Sunday, 4 May 2014

Bluebell Commons



I would have inserted a picture of a Bluebell here, but Blogger's 'insert image' tool is, yet again, f**ked, so you'll just have to imagine it...




This is the time of year to see these best-of-British wild flowers, so we jumped in the car and set off on a partially plotted course towards Captain’s Wood, somewhere in Buckinghamshire, which had been recommended as a top-notch bluebell wood.  It soon became clear that we’d been told to turn right at a garage which, on all evidence, didn’t exist this side of Leighton Buzzard, so we stopped to ask directions, in the middle of a wide, open, grassy, populated Common: the sort of gorgeous public space that confirms my intention to vote Green at all future elections.

The nice local man asked us to hold his collie’s lead while he thought about it.  He wasn’t sure about Captain’s Wood, but reckoned that if we continued along this road for a couple of miles – past a garage, no less! – we’d go down a winding hill and pass some amazing drifts.  He was right, but unfortunately the bluebells were under a steeply sloping beech wood which would have required more time and energy than we had.  So we drove on, until we reached Wendover Woods, where we parked up, recklessly waiving the parking fee, and walked through some well-managed, well-tamed Forestry Commission land for half an hour or so.  There were some distant bluebells, faintly visible beyond the zip wires and the picnic tables.  Lots of families were having fun.

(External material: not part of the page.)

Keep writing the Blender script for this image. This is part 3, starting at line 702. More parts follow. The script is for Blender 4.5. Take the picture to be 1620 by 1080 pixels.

I’m in two minds.  On the one hand, it’s obviously great that public bodies like the Forestry Commission, the NT, English Heritage etc. are protecting what was once common land against corporate predation – but a perverse bit of me regrets the days when I was twelve years old and would be taken by my very proper parents to Uddens Wood to trespass, admire (and even pick) the bluebells in the spring, and steal the blackberries in the autumn.  Uddens is a housing estate now.  Is that good or bad?  Wild or tame?

 

1 comment:

  1. We have many bluebells nearby, well & truly in the wild (proper English, not those insipid Iberian infiltrators whose presence makes it worth considering voting UKIP*) at all stages of flowering as I type. On our walk from home across to Hound Tor this morning we saw the first vestiges of colour at Holwell Lawn (wild, despite the name, generally 2 weeks later than most - they'll be fine by the end of next week) and at the top of the steep haul up from Becka Brook to Greator the blueness increased along with the sky. And we have the wonderful pleasure of a wild but a bit tamed bluebell wood of our very own - something I would never have dreamed possible. And at Widewell Wood, Stokenham Ed & Jane Welch allow everyone the incredible pleasure of walking through the superb wild display.